▶ Instruction:
Reproduce exactly, with no pictures, each line from the opening of the material down through the line containing "R = math.radians".

━━━━━━

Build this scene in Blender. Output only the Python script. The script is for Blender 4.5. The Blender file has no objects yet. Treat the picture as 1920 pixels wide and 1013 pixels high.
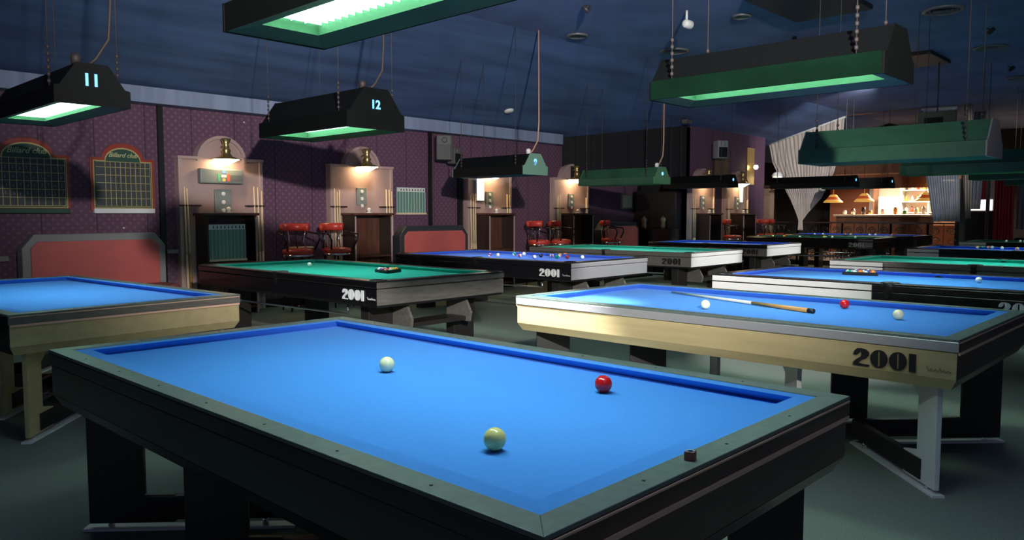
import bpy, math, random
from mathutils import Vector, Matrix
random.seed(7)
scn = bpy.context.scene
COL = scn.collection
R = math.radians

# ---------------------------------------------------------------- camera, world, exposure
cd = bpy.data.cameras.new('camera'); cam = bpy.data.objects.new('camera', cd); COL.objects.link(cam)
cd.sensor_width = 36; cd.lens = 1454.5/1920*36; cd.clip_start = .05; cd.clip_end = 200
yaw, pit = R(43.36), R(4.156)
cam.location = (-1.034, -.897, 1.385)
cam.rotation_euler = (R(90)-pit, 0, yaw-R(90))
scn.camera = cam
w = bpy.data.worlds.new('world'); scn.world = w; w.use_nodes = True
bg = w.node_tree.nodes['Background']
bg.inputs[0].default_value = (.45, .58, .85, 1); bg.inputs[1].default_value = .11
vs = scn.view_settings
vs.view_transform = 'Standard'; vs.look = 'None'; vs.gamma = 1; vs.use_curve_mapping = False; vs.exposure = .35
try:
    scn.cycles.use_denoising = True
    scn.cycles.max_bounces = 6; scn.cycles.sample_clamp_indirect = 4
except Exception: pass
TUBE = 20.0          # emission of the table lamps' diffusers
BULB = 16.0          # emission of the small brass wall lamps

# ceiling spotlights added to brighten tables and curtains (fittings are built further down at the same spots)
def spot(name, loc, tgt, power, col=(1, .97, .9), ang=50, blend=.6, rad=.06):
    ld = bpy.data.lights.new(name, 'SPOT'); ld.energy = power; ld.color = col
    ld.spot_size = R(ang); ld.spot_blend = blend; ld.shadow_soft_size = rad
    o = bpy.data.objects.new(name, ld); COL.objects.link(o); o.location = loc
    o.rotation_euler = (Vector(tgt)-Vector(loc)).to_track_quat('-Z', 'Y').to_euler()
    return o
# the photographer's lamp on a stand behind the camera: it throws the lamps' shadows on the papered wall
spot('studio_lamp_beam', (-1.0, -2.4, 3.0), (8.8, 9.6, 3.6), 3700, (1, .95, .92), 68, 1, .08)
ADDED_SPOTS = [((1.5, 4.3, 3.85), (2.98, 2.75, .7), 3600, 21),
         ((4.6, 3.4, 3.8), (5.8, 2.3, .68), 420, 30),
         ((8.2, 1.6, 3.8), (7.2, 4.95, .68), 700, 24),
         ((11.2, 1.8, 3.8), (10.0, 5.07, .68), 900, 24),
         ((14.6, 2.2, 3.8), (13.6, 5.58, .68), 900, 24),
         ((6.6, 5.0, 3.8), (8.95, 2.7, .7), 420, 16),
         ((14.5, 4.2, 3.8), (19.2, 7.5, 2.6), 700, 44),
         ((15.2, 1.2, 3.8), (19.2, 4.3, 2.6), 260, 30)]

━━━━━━

▶ The solution:
Build this scene in Blender. Output only the Python script. The script is for Blender 4.5. The Blender file has no objects yet. Treat the picture as 1920 pixels wide and 1013 pixels high.
import bpy, math, random
from mathutils import Vector, Matrix
random.seed(7)
scn = bpy.context.scene
COL = scn.collection
R = math.radians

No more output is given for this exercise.